1. Introduction: The Numbers Hiding Inside a Polynomial
You already know what a zero of a polynomial is. A zero is a value of x that makes the polynomial equal to 0.
Take the polynomial x^2 - 5x + 6. To find its zeroes, you factorise it: (x - 2)(x - 3). So the zeroes are 2 and 3, because putting x = 2 or x = 3 makes the whole thing 0.
Now look at the polynomial again: x^2 - 5x + 6. The numbers sitting in front — the 1, the -5, the 6 — are called coefficients. The coefficient of x^2 is 1, the coefficient of x is -5, and the constant term is 6.

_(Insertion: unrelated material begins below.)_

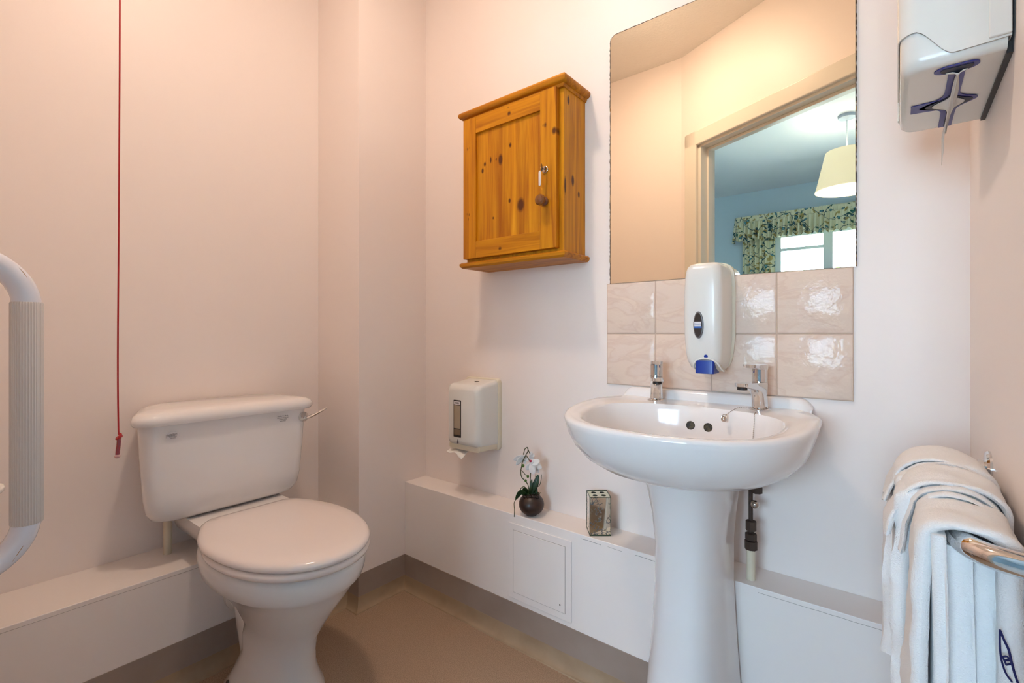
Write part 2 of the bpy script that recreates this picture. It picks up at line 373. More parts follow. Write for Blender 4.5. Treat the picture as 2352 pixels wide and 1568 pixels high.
# hairline crack of peeling paint under the shelf edge
def crack(pts, r, nm, m, parent):
    bm = bmesh.new()
    for i in range(len(pts)-1): tube([pts[i], pts[i+1]], r, 5, bm, smooth=False)
    return structure(nm, bm, m, parent)
rr = random.Random(11)
p = []; x = -.72
while x < -.30:
    p.append((x, YL-.0002, BZ-.012+rr.uniform(-.0009, .0009))); x += rr.uniform(.012, .03)
for a_ in range(0, len(p)-2, 4): crack(p[a_:a_+rr.choice((3, 4))], .0004, 'paint_crack', M['skirt'] if a_ % 8 else M['brown'], t2)
p = [(x_, YL-.0001, BZ-.011+rr.uniform(-.0004, .0004)) for x_ in [-.25+.02*i for i in range(18)]]
crack(p, .0004, 'paint_crack', M['skirt'], t2)
crack([(XLE+.0001, y_, LZ-.012) for y_ in [-.05+.05*i for i in range(21)]], .0004, 'paint_crack', M['skirt'], t1)
# skirting and cove, one run per wall
SK0, SK1 = .047, .127
path = [(XLE, YF), (XLE, YC), (XC, YC), (XC, YL), (XR, YL), (XR, .47)]
names = ['baseboard_left', 'baseboard_corner', 'baseboard_return', 'baseboard_back', 'baseboard_right']
# inward normals (towards the room)
nrm = [(1, 0), (0, -1), (1, 0), (0, -1), (-1, 0)]
def offs(i, d):                                      # mitred corner i pushed d into the room
    x, y = path[i]; ns = []
    if i > 0: ns.append(nrm[i-1])
    if i < len(nrm): ns.append(nrm[i])
    if len(ns) == 1: return (x+ns[0][0]*d, y+ns[0][1]*d)
    return (x+(ns[0][0]+ns[1][0])*d, y+(ns[0][1]+ns[1][1])*d)
for i, nm in enumerate(names):
    def run(prof):
        return loft([[(*offs(i+e, d), z) for d, z in prof] for e in (0, 1)])
    bb = structure(nm, run([(-.002, SK1), (.0025, SK1), (.0030, SK0+.01), (.0045, SK0-.002), (-.002, SK0-.002)]), M['skirt'])
    prof = [(0, SK0), (.0045, SK0)] + [(.0045+.021*(1-math.cos(t)), SK0-.044*math.sin(t)) for t in [PI/2*k/8 for k in range(1, 9)]] + [(.0275, 0.0), (0, 0)]
    structure('cove_strip', run(prof), M['cove'], bb)
# access panel
ap = thing('access_panel', 'white painted square access panel in the pipe boxing below the orchid', 'access panel', (-.871, YL, .14))
def ring(x0, x1, z0, z1, w, y0, y1):
    bm = bmesh.new()
    for q in ((x0, x1, z0, z0+w), (x0, x1, z1-w, z1), (x0, x0+w, z0+w, z1-w), (x1-w, x1, z0+w, z1-w)): box(q[0], q[1], y0, y1, q[2], q[3], bm)
    return bm
obj('panel_frame', box(-.991, -.751, YL-.0035, YL, .142, .385), M['gloss'], ap, bevel=.0018)
obj('shadow_gap', box(-.9702, -.7718, YL-.0037, YL-.003, .1628, .3642), M['skirt'], ap, smooth=0)
obj('panel_door', box(-.9692, -.7728, YL-.0050, YL-.003, .1638, .3632), M['gloss'], ap, bevel=.0012)
obj('screw', lathe([(.0025, 0), (.0022, .001)], (-.79, YL-.0050, .185), (0, -1, 0), 12), M['brown'], ap)
# ------------------------------------------------------------------ ceiling lamps
cl = thing('ceiling_light', 'small round flush ceiling lamp above the middle of the bathroom', 'lamp', (-.93, .50, ZC))
obj('rim', lathe([(.075, 0), (.076, -.018), (.070, -.026), (.066, -.022), (.060, -.018)], (-.93, .54, ZC)), M['plastic'], cl)
obj('diffuser', lathe([(.066, -.022), (.062, -.030), (.050, -.038), (.030, -.043), (.0, -.045)], (-.93, .54, ZC)), M['bulb'], cl)
PX, PY = -.275, -1.50
pl = thing('pendant_lamp', 'cream tapered lampshade hanging on a cord from the bedroom ceiling, seen in the mirror', 'lamp', (PX, PY, ZC))
obj('ceiling_rose', lathe([(.055, 0), (.052, -.02), (.02, -.028), (.006, -.035)], (PX, PY, ZC)), mat('grey_rose', (178, 190, 205), .4), pl)
obj('cord', tube([(PX, PY, ZC-.03), (PX, PY, 2.26)], .004, 8, smooth=False), M['upvc'], pl)
zs0, zs1 = 2.02, 2.295
obj('lamp_shade', lathe([(.195, zs0), (.192, zs0+.012), (.189, zs0+.014), (.130, zs1), (.127, zs1), (.186, zs0+.014), (.192, zs0)], (PX, PY, 0), caps=(False, False)), M['shade'], pl)
obj('shade_lining', lathe([(.190, zs0+.001), (.126, zs1-.002)], (PX, PY, 0), caps=(False, False)), M['shadein'], pl)
obj('shade_ring', lathe([(.03, zs1-.006), (.032, zs1-.003), (.03, zs1)], (PX, PY, 0)), M['upvc'], pl)
bm = bmesh.new()
for k in range(3): tube([(PX, PY, zs1-.003), (PX+.128*math.cos(k*2.094), PY+.128*math.sin(k*2.094), zs1-.003)], .002, 6, bm, smooth=False)
obj('shade_spider', bm, M['upvc'], pl)
obj('bulb', ball((PX, PY, 2.17), .03), M['bulb2'], pl)
# ------------------------------------------------------------------ curtains
def pleated(x0, x1, ztop, zbot, y, amp, wl, nx, nz, seed, frill=0, gather=0, hem=0, flare=0):
    bm = bmesh.new(); uvl = bm.loops.layers.uv.new('UVMap'); rows = []
    for j in range(nz+1):
        v = j/nz; z = ztop+(zbot-ztop)*v; row = []
        for i in range(nx+1):
            u = i/nx; x = x0+(x1-x0)*u
            ph = 2*PI*x/wl+1.3*noise.noise(Vector((x*5, seed, 0)))*2+.5*v*noise.noise(Vector((x*9, seed+3, 0)))
            A = amp*(.5+.8*v)*(.7+.6*noise.noise(Vector((x*8, 7+seed, v))))
            if gather: A *= (.35+.65*min(1, v/gather)) if v < gather else 1
            yy = y+A*math.sin(ph)+flare*v*v
            zz = z+(hem*math.sin(ph*.5+seed)*v if hem else 0)
            if frill and v < .02: zz += frill*math.sin(ph*2.1)
            row.append((bm.verts.new((x, yy, zz)), (x*1.25, z*1.25)))
        rows.append(row)
    for j in range(nz):
        for i in range(nx):
            q = [rows[j][i], rows[j][i+1], rows[j+1][i+1], rows[j+1][i]]
            f = bm.faces.new([t[0] for t in q])
            for l, t in zip(f.loops, q): l[uvl].uv = t[1]
    return bm
vx0, vx1 = -1.39, .80
va = thing('valance', 'floral gathered valance above the bedroom window, seen in the mirror', 'valance', (-.3, -3.0, 2.2))
o = obj('valance_skirt', pleated(vx0+.03, vx1-.03, 2.20, 2.00, -2.965, .034, .046, 520, 14, 1, hem=.012, flare=.03), M['floral'], va, smooth=180); o.modifiers.new('s', 'SOLIDIFY').thickness = .002
o = obj('valance_heading', pleated(vx0+.03, vx1-.03, 2.262, 2.195, -2.970, .006, .030, 420, 5, 2, frill=.005), M['floral'], va, smooth=180); o.modifiers.new('s', 'SOLIDIFY').thickness = .002
bm = bmesh.new(); uvl = bm.loops.layers.uv.new('UVMap'); rows = []
for j in range(9):
    row = []
    for i in range(25):
        u = i/24; v = j/8; yy = -2.975-.115*u
        xx = vx0+.03-.028*math.sin(min(1, u*3)*PI/2)+.008*math.sin(u*26)*(.3+v)-.025*v; row.append((bm.verts.new((xx, yy, 2.262-.265*v+.004*math.sin(u*40))), (u*.2, v*.33)))
    rows.append(row)
for j in range(8):
    for i in range(24):
        q = [rows[j][i], rows[j][i+1], rows[j+1][i+1], rows[j+1][i]]; f = bm.faces.new([t[0] for t in q])
        for l, t in zip(f.loops, q): l[uvl].uv = t[1]
o = obj('valance_return', bm, M['floral'], va, smooth=180); o.modifiers.new('s', 'SOLIDIFY').thickness = .002
obj('valance_board', box(vx0+.05, vx1-.05, -3.1, -2.995, 2.225, 2.24), M['upvc'], va, smooth=0)
for nm, x0, x1, lab, sd in (('curtain', -1.32, -1.00, 'blue and yellow floral curtain hanging beside the bedroom window, reflected left of the lamp', 5), ('curtain', .42, .74, 'floral curtain at the far right side of the bedroom window, hidden by the mirror edge', 9)):
    o = obj(nm, pleated(x0, x1, 2.22, .30, -3.050, .034, .050, 120, 30, sd), M['floral'], smooth=180, origin=(x0+.16, -3.03, .3), label=lab, cat='curtain')
    o.modifiers.new('s', 'SOLIDIFY').thickness = .002
# ------------------------------------------------------------------ mirror and tiles
mx0, mx1, mz0, mz1 = -.678, -.0722, 1.1515, 1.9005
out = []
rr = random.Random(5)
def mir_outline(g, jit=0):
    q = [(mx0-g, mz0), (mx1+g, mz0), (mx1+g, mz1+g)]
    n = 16; arc = [(mx0+.018-(.018+g)*math.sin(a)*1.0, mz1-.018+(.018+g)*math.cos(a)) for a in [PI/2*k/n for k in range(n+1)]]
    q = q+arc; dense = []
    for i in range(len(q)):
        a, b = q[i], q[(i+1) % len(q)]; L = math.dist(a, b); k = max(1, int(L/.006))
        for j in range(k):
            s = j/k; jx, jz = (rr.uniform(-jit, jit), rr.uniform(-jit, jit)) if i > 0 else (0, 0)
            dense.append((a[0]+(b[0]-a[0])*s+jx, a[1]+(b[1]-a[1])*s+jz))
    return dense
def slab_y(outl, y0, y1):
    bm = bmesh.new(); a = [bm.verts.new((x, y0, z)) for x, z in outl]; b = [bm.verts.new((x, y1, z)) for x, z in outl]
    bm.faces.new(a); bm.faces.new(b[::-1])
    for i in range(len(a)): bm.faces.new((a[i], b[i], b[(i+1) % len(a)], a[(i+1) % len(a)]))
    return bm
mi = thing('wall_mirror', 'tall frameless wall mirror with worn dark edges above the basin tiles', 'mirror', ((mx0+mx1)/2, YB, mz0))
obj('mirror_glass', slab_y(mir_outline(0), YB-.0050, YB-.0012), M['mirror'], mi, smooth=0)
obj('worn_backing', slab_y(mir_outline(.0024, .0009), YB-.0046, YB-.0002), M['edge'], mi, smooth=0)
tp = thing('tiled_splashback', 'peach marbled ceramic tile splashback between mirror and basin', 'tiles', (-.38, YB, .847))
bm = bmesh.new(); tx = [-.690, -.5368, -.383, -.2292, -.0754]; tz = [.847, .9995, 1.151]
for i in range(4):
    for j in range(2):
        x0, x1, z0, z1 = tx[i]+.0011, tx[i+1]-.0011, tz[j]+.0011, tz[j+1]-.0011
        R = [(0, 0), (0, .0035), (.0014, .0055), (.004, .0065)]
        rings = []
        for ins, h in R: rings.append([(x, YB-h, z) for x, z in ((x0+ins, z0+ins), (x1-ins, z0+ins), (x1-ins, z1-ins), (x0+ins, z1-ins))])
        loft(rings, bm)
obj('tile_faces', bm, M['tile'], tp, smooth=60)
obj('grout', box(tx[0], tx[-1], YB-.0038, YB, tz[0], tz[-1]), M['grout'], tp, smooth=0)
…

Here is the question for this whole lesson. The zeroes are 2 and 3. The coefficients are 1, -5, 6. Is there a quiet connection between them?
Stop scrolling. Add the two zeroes: 2 + 3. Multiply the two zeroes: 2 x 3. Write both answers down before reading on.
You got 5 and 6. Now look back at the coefficients: -5 and 6. Notice anything? The sum 5 is the -5 with its sign flipped. The product 6 is the constant term exactly. That is not a coincidence — and by the end of this lesson you will know why it must happen every single time.
You can now see that the zeroes and the coefficients of a polynomial are talking to each other.